Thin films of nickel oxide (NiO) were deposited on Al substrates at different substrate temperatures using pulsed laser deposition (PLD). Microwave power absorption measurements at 9.4 GHz (X-band) were carried out on these PLD grown films. Multi-walled carbon nano-tubes (MWCNTs) were incorporated with NiO films and were found not to have any effect on the NiO magnetism at room temperature substrate deposition. The MWCNTs and NiO particles have been found to vary in size from 73 to 44 nm and 20 nm respectively from Raman spectroscopy study. These particle sizes are known be affected by substrate temperature during the deposition. Electron spin resonance (ESR) results demonstrated a strange antiferromagnetic to paramagnetic transition at a room temperature.
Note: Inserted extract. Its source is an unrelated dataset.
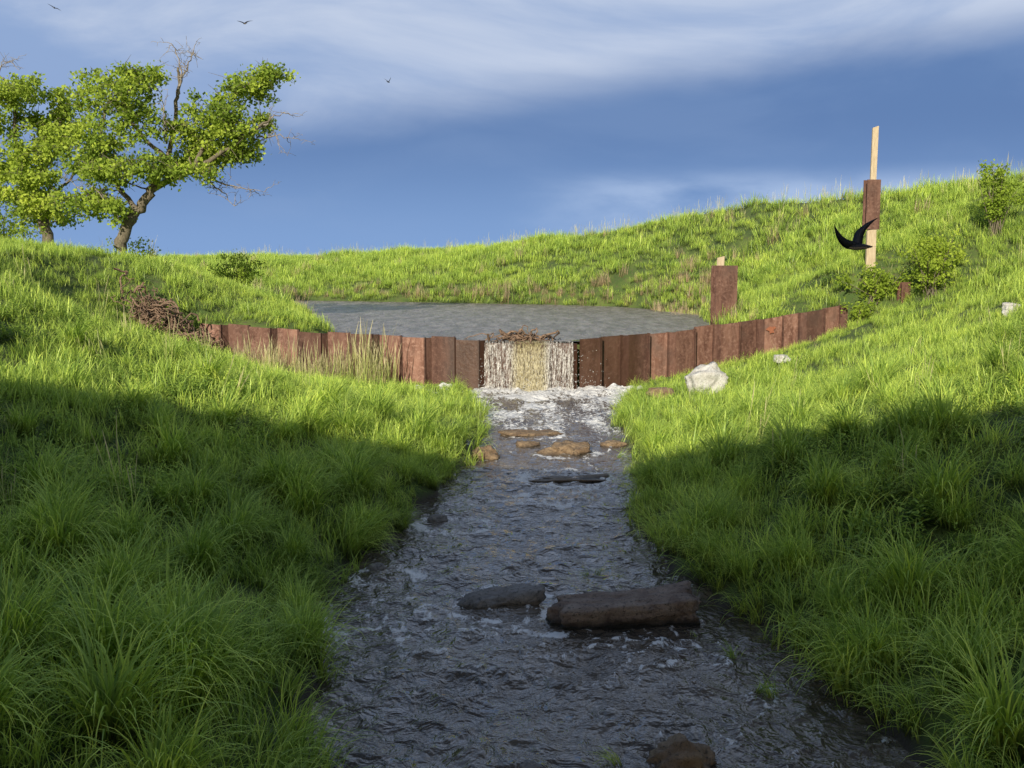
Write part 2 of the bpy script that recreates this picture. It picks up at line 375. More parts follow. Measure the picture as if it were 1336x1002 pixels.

This magnetic transition was attributed to the substrate temperature variations during the films growth. In addition, the angular dependence measurements were also carried out and were seen to enhance this magnetic transition from NiO films. Normally, such magnetic transitions are observed in situ with temperature variations in the ESR system. Both Raman and ESR measurements suggest the absence of detectable Magnons which act as disturbances to magnetism or electron spins.